Thursday, March 29, 2012

Another successful Pancake Breakfast!

The weather cooperated, and a nice crowd of some 350 people found their way to the Moose Lodge in Belle Fourche on Sunday (3/25/12) for the Lion's annual Pancake Breakfast.

When the pancake batter settled, ticket sales and donations amounted to nearly $2,000, which will -- after paying expenses for the event -- go a long way to support the various community service activities performed by Lions.

Lion Swede Wennberg was quoted in the Belle Fourche Post that it was "...a gangbuster day!"  He said Lions workers had to go "three or four times" to get more sausage.

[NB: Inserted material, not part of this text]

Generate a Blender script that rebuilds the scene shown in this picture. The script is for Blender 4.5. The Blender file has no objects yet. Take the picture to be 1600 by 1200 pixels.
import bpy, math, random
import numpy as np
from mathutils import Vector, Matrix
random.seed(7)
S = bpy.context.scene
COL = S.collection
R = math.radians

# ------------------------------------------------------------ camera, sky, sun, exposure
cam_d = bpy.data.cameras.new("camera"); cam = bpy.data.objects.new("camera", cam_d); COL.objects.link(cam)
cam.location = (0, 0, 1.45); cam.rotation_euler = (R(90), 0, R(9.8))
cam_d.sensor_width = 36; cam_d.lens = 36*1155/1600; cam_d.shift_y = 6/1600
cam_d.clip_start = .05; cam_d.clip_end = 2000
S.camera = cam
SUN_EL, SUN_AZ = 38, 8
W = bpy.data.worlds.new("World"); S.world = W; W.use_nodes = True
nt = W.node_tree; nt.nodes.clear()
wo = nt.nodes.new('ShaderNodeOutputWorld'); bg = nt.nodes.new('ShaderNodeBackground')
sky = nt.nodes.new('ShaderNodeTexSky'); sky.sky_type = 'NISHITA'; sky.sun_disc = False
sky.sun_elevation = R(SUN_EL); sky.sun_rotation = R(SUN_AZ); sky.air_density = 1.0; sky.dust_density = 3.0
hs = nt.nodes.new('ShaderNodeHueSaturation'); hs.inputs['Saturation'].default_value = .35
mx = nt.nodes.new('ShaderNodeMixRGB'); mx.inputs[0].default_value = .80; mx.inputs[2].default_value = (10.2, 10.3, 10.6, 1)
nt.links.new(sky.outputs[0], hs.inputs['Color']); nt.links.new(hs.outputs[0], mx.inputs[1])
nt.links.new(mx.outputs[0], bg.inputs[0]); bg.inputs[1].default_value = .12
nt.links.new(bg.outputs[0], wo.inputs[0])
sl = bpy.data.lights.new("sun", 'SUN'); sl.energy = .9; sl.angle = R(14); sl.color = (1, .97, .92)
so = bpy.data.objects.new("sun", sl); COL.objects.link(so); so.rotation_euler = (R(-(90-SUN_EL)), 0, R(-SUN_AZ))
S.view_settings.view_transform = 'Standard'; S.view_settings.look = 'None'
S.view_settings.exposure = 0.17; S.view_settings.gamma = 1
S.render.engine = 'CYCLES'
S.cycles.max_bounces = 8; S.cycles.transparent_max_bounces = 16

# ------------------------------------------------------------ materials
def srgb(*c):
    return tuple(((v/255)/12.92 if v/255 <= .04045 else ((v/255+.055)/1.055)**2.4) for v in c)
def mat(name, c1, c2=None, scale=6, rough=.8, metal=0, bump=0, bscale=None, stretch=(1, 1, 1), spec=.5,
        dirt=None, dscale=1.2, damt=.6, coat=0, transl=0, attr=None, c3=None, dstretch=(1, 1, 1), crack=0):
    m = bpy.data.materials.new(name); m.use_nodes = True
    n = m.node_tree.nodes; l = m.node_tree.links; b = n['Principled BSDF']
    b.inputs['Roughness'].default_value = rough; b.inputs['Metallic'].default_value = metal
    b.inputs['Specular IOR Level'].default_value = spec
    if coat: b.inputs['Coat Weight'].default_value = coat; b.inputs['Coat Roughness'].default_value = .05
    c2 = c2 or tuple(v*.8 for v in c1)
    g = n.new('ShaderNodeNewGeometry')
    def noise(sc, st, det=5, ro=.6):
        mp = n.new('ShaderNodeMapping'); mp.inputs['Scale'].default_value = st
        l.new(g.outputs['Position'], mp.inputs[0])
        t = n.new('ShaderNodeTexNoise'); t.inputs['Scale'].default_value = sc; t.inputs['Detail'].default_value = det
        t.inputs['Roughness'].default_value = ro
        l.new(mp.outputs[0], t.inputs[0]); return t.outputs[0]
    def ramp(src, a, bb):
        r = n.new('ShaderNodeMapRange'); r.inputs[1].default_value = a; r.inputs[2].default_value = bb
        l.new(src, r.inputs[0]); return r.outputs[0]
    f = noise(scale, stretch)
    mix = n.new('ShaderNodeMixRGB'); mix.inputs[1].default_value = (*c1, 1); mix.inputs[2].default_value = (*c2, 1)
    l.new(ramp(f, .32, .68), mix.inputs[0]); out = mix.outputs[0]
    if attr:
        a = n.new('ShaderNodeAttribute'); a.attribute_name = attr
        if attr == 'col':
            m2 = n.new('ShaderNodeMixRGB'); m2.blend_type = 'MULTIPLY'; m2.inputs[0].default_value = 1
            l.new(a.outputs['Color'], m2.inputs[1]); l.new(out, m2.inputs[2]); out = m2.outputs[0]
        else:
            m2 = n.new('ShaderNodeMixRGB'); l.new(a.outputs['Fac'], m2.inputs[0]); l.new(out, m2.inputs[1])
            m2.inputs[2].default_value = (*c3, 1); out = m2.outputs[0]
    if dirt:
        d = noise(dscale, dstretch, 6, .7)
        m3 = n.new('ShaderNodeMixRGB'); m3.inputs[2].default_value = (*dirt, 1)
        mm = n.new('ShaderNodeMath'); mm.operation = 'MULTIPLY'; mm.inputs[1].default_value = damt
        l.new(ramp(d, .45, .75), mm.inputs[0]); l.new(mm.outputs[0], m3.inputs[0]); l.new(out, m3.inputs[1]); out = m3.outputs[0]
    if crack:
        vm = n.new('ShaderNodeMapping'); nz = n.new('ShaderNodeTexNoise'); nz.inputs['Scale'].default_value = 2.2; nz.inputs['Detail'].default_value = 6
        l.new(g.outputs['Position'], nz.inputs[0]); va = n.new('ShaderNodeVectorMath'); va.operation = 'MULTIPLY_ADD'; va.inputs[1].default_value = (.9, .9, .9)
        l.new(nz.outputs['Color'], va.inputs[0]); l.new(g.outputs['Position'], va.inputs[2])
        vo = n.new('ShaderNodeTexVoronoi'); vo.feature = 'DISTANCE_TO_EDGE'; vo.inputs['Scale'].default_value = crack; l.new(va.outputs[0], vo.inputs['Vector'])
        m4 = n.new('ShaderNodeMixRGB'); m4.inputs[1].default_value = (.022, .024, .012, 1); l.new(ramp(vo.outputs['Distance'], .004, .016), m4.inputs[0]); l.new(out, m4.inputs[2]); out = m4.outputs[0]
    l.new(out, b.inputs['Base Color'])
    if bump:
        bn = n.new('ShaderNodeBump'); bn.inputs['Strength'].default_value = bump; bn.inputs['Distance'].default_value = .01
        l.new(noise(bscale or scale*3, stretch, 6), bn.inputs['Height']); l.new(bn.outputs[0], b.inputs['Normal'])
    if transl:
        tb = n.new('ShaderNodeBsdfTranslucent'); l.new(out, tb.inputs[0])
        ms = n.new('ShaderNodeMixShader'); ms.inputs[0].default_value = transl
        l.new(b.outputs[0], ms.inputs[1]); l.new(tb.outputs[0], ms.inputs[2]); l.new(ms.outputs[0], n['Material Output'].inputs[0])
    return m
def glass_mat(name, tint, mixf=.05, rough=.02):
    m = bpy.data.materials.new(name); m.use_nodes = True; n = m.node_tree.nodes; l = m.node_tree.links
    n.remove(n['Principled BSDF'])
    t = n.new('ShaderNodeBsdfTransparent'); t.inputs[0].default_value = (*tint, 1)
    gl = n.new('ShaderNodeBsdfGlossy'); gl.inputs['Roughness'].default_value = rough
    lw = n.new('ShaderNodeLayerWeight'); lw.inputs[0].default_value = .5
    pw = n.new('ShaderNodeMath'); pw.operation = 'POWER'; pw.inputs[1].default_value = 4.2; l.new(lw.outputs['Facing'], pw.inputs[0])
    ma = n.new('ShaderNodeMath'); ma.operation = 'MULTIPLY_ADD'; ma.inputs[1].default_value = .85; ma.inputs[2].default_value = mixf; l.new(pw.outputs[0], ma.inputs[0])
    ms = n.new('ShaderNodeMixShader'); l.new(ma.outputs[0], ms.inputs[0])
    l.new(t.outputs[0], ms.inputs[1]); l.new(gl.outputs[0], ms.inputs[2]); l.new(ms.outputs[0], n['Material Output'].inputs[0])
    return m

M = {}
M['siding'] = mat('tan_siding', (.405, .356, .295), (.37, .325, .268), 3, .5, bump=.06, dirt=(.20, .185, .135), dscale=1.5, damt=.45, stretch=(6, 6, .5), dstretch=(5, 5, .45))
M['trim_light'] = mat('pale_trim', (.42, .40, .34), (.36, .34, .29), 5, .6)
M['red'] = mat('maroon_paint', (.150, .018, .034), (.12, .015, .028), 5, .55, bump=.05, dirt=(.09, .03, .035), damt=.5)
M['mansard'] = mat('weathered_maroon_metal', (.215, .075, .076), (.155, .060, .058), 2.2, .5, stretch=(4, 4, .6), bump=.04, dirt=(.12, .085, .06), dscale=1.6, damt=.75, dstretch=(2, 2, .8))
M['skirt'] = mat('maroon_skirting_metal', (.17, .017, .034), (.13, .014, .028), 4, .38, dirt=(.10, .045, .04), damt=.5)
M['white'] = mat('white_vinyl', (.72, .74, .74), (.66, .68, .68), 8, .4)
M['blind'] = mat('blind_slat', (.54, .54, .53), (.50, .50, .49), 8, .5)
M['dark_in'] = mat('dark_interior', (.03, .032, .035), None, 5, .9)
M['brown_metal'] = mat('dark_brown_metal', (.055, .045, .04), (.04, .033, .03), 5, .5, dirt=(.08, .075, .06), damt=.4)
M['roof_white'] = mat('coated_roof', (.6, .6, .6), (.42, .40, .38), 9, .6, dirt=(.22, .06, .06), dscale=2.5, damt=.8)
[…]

A nice bonus came with the presentation of a $266 donation from Lynn's Dakotamart, which had conducted its own fundraiser on behalf of Lions. 

Lynn's local Manager Jim Grapentine (on the right in this photo) presented a check to Lions Treasurer Rich Drabek.  Many thanks to Jim Grapentine and the many good folks at Lynn's Dakotamart for their staunch support!

Lion Bill Kunerth was kind enough to slip behind a camera and capture a few candid photographs from this event.  You'll find them in our Pancake Gallery!

Friday, March 23, 2012

Lions get the scoop on local drug enforcement

BF Police Sergeant Scott Jones
Abuse of prescription drugs has grown rapidly in recent months, and so-called "synthetic drugs" have also taken hold across America -- and this region.

Sergeant Scott Jones of the Belle Fourche Police Department gave a sobering presentation to the Belle Fourche Lions Club yesterday (3/22/12), providing lots of information and spurring considerable interest among members.  There were lots of questions.

Although Jones has been with the Belle Fourche Police Department for only about a year-and-a-half, he has some 14 years of experience in law enforcement and is one of a handful of drug identification officers in this area.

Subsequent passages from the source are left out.